Tuesday, November 6, 2012

The Great Newsweekly The Economist Makes an Endorsement in the Presidential Race

Sometimes It Takes the Foreign Press to See America Clearly

This Forum has often lauded the London based publication, The Economist.  It is a great source of economic and political news.  It foregoes the “fluff” that have doomed American publications.  Its writing is clear, concise and objective.

An outsider’s view is often better than an insider’s view.  In America we are too close to our politicians.  Our visceral reaction to someone like Paul Ryan, for example, is that he is so repulsive we cannot really determine if there are any good core ideas there.  With Joe Biden there may be substance, but his inability to articulate thoughts and his ability to mangle his sentences leaves all of us puzzled at best. 


The Economist is a center/right publication.  It supports lower taxes, less regulation, more freedom.  It is tailor made for the Republicans.  And it is right on in terms of the American Presidential election.  First of all it is not a Barack Obama fan club.

No administration in many decades has had such a poor appreciation of commerce. Previous Democrats, notably Bill Clinton, raised taxes, but still understood capitalism. Bashing business seems second nature to many of the people around Mr Obama. . . .  Mr Obama spends regrettably little time buttering up people who disagree with him; of the 104 rounds of golf the president has played in office, only one was with a Republican congressman.

Above all, Mr Obama has shown no readiness to tackle the main domestic issue confronting the next president: America cannot continue to tax like a small government but spend like a big one. Mr Obama came into office promising to end “our chronic avoidance of tough decisions” on reforming its finances—and then retreated fast, as he did on climate change and on immigration. Disgracefully, he ignored the suggestions of the bipartisan Bowles-Simpson deficit commission that he himself set up. More tellingly, he has failed to lay out a credible plan for what he will do in the next four years. Virtually his entire campaign has been spent attacking Mr Romney, usually for his wealth and success in business.

And the editors would like to support Mitt Romney.

Or take reducing the deficit and reforming American government. Here there is more to like about Mr Romney. He generally believes in the smaller state we would rather see; he would slash red tape and his running-mate, Paul Ryan, has dared to broach much-needed entitlement reform.

But the editors see Mitt Romney for what he really is.

Take foreign policy. In the debates Mr Romney stuck closely to the president on almost every issue. But elsewhere he has repeatedly taken a more bellicose line.

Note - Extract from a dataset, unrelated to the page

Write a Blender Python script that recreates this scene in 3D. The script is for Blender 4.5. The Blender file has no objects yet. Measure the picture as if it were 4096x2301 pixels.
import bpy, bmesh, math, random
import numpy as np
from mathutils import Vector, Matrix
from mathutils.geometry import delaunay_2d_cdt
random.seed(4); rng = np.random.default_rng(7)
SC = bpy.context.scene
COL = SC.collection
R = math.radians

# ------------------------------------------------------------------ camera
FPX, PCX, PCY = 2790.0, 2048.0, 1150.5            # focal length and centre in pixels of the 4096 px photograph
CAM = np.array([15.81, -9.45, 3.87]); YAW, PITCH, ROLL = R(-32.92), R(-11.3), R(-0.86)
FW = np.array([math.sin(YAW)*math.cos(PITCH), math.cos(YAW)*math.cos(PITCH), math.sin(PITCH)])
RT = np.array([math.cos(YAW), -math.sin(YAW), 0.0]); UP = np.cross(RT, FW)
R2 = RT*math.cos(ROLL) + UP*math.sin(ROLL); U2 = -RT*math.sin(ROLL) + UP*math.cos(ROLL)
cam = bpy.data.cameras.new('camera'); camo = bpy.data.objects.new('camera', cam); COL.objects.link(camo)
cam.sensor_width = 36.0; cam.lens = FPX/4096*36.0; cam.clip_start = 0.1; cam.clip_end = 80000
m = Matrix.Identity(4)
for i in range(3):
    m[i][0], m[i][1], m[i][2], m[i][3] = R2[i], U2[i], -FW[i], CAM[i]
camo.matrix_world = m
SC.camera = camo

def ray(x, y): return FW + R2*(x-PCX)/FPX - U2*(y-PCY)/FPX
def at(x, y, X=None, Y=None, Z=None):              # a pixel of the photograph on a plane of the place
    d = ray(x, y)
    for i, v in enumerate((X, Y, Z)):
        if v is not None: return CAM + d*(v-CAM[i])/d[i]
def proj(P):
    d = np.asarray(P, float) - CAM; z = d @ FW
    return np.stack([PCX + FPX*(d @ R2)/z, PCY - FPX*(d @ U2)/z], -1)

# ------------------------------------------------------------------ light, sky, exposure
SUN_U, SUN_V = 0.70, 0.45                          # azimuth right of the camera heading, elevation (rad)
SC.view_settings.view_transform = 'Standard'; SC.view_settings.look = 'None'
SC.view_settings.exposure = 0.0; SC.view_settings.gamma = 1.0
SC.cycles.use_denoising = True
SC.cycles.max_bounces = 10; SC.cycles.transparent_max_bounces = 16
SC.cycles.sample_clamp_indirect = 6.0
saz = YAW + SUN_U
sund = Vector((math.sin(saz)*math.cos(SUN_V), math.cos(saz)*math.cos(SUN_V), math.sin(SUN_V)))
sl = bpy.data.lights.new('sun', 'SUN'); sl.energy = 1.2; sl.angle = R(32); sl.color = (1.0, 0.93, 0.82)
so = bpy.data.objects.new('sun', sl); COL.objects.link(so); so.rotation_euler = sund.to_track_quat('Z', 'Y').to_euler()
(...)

In some cases, such as Syria and Russia (see article), this newspaper would welcome a more robust position. But Mr Romney seems too ready to bomb Iran, too uncritically supportive of Israel and cruelly wrong in his belief in “the Palestinians not wanting to see peace”. The bellicosity could start on the first day of his presidency, when he has vowed to list China as a currency manipulator—a pointless provocation to its new leadership that could easily degenerate into a trade war. . . .

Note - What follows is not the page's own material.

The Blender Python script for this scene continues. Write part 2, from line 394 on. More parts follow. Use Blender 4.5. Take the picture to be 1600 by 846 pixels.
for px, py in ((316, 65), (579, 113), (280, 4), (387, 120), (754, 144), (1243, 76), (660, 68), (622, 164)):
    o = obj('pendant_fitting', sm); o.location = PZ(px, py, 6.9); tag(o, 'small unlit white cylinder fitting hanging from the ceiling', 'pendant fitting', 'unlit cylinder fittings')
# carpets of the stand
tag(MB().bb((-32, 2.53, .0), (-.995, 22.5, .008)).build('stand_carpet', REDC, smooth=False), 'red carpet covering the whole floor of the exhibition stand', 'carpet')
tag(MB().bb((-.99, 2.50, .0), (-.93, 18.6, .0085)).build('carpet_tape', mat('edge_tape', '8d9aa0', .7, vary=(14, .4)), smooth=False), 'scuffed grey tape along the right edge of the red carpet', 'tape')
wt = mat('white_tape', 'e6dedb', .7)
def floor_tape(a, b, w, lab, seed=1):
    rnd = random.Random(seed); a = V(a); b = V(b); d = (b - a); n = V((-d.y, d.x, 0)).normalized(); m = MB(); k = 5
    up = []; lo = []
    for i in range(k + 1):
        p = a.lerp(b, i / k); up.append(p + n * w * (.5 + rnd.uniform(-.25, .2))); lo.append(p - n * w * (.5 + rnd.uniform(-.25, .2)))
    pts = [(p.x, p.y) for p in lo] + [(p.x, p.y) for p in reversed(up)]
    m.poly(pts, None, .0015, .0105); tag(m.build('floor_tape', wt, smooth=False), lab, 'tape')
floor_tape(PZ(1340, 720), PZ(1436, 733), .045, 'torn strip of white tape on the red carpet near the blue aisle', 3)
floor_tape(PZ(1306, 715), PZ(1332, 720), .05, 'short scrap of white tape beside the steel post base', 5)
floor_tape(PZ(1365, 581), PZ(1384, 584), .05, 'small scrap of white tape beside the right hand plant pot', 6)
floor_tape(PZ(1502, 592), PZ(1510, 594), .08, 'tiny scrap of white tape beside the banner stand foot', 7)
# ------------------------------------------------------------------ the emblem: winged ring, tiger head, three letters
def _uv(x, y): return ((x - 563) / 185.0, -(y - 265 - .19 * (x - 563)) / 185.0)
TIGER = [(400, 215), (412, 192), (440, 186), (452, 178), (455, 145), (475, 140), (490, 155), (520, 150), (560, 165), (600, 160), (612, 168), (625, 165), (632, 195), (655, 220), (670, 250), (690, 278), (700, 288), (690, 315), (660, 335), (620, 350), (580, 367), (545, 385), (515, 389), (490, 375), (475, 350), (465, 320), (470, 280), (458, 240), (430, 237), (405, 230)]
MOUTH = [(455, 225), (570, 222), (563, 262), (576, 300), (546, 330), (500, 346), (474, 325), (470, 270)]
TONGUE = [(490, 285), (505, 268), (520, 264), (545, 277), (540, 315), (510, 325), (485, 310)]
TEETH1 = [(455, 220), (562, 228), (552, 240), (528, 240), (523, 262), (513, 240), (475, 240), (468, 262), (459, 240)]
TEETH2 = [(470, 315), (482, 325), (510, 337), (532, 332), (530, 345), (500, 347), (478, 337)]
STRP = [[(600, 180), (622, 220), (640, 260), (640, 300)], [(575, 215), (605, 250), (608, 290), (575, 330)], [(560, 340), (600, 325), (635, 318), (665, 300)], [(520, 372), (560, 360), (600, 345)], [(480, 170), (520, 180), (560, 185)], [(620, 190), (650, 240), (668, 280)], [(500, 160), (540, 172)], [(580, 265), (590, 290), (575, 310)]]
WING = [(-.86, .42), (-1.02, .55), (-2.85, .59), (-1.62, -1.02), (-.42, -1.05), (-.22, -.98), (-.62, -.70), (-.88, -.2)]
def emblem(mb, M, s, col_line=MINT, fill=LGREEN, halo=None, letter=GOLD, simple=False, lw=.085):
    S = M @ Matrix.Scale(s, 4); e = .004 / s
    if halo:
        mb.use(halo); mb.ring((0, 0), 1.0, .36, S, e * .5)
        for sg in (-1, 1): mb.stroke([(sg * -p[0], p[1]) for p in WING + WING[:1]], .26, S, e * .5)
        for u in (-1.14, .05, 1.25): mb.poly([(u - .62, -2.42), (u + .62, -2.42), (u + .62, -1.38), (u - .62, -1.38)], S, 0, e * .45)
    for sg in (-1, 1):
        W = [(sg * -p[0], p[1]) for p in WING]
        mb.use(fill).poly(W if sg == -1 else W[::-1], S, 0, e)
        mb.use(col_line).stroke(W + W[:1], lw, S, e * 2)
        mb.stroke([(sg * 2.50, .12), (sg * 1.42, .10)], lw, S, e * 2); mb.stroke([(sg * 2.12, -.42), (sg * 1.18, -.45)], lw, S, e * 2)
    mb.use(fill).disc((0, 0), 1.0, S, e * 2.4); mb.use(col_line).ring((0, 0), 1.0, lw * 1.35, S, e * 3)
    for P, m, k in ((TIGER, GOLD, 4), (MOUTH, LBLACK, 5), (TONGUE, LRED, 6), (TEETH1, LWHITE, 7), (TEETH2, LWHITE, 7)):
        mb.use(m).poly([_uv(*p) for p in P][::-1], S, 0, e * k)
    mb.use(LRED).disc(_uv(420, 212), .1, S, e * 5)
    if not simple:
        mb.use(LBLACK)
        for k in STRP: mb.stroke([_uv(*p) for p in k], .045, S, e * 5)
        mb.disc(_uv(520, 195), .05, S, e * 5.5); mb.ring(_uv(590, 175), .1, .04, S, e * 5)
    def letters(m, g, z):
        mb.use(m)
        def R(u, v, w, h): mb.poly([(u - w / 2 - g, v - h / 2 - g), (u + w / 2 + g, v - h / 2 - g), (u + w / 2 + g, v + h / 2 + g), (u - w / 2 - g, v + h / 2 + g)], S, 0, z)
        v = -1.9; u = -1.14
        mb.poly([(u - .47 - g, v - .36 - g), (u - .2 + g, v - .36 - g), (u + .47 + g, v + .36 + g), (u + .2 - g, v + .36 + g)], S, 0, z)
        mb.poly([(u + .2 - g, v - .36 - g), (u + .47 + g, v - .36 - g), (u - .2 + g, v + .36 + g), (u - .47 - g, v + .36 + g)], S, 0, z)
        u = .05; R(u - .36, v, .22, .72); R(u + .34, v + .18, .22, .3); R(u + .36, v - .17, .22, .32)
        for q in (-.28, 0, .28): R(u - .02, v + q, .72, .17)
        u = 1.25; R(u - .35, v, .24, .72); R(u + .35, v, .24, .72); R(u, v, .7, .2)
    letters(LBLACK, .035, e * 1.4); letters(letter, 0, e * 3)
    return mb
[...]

Yet far from being the voice of fiscal prudence, Mr Romney wants to start with huge tax cuts (which will disproportionately favour the wealthy), while dramatically increasing defence spending. Together those measures would add $7 trillion to the ten-year deficit. He would balance the books through eliminating loopholes (a good idea, but he will not specify which ones) and through savage cuts to programmes that help America’s poor (a bad idea, which will increase inequality still further). . . . Mr Romney is still in the cloud-cuckoo-land of thinking you can do it entirely through spending cuts: the Republican even rejected a ratio of ten parts spending cuts to one part tax rises. Backing business is important, but getting the macroeconomics right matters far more.

And so they come to the conclusion that, hopefully, at least 50.0001% of Americans have come to.

And for all his shortcomings, Mr Obama has dragged America’s economy back from the brink of disaster, and has made a decent fist of foreign policy. So this newspaper would stick with the devil it knows, and re-elect him.

Leaving all of us with the same position we had at the beginning of this election battle.  We would like to support some Republicans, they just make it so damn difficult to do so.